Region: | Latin America |
Era: | Contemporary philosophy |
Bolívar Echeverría Andrade | |
Birth Date: | 31 January 1941 |
Birth Place: | Riobamba, Ecuador |
Death Date: | (heart failure) |
Death Place: | Mexico City, Mexico |
School Tradition: | MarxismFrankfurt School |
Main Interests: | Political economy, literary theory, cultural history, political philosophy, Marxism, history of art |
Notable Ideas: | Historical ethos; capitalist circulation; four ethoses of modernity: baroque ethos, realist ethos, romantic ethos, classical ethos; crisis of civilization |
Bolívar Echeverría (31 January 1941 – 5 June 2010) was a philosopher, economist and cultural critic, born in Ecuador and later nationalized Mexican. He was professor emeritus on the Faculty of Philosophy and Literature of the National Autonomous University of Mexico (UNAM).

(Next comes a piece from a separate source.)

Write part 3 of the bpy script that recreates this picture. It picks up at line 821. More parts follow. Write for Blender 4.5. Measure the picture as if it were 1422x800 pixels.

Echeverría studied in Germany (Free University of Berlin) and Mexico. He participated on the German student movement in the late 1960s, establishing friendship and long-lasting collaboration with its leaders, including Rudi Dutschke.[1] In 1970, he started permanent residence in Mexico, where he lived as a translator, also continuing his studies on philosophy and economics. Later on, he developed a seminar on Marx's Das Kapital, which lasted six years and included intensive systematic readings of the book. Since then he became an academic of the Faculties of Philosophy and Economics on the UNAM, where he founded several magazines on culture and politics, such as Cuadernos Políticos (Political Notebooks) (1974–1989); Palos de la Crítica (roughly translated as Sticks of the Critique) (1980–1981); Economía Política (Political Economy) (1976–1985) and Ensayos (Essays) (1980–1988). He was also part of the Editorial Board of magazines like Theoria (Theory) (since 1991); and Contrahistorias. La otra mirada de Clío (since 2003).[2]
His investigations where mainly (and broadly) concerned on: the ontological problems of existentialism, especially in Sartre and Heidegger; Marxian critique of political economy, focusing on the contradiction between Use value and Exchange value; and a contemporary development of critical theory and the Frankfurt School, including cultural and historical phenomena of Latin America. From this standpoint, Echeverría formulated a rigorous critique of postmodernity, with which he developed his theory of capitalist modernity and the baroque ethos, a form of cultural resistance in Latin America. He also wrote extensively on the fundamental contradictions of modernity as a civilizatory process and explored the possibilities of what he called an alternative modernity, in other words, a non-capitalist modernity.
Echeverría received several awards for his work, including: Premio Universidad Nacional a la Docencia (México, 1997), Premio Pio Jaramillo Alvarado (FLACSO-Quito, 2004) and Premio Libertador Simón Bolívar al Pensamiento Crítico (Caracas, 2006).
He died in Mexico City on June 5, 2010, of a heart attack, as a result of several blood pressure complications.[3]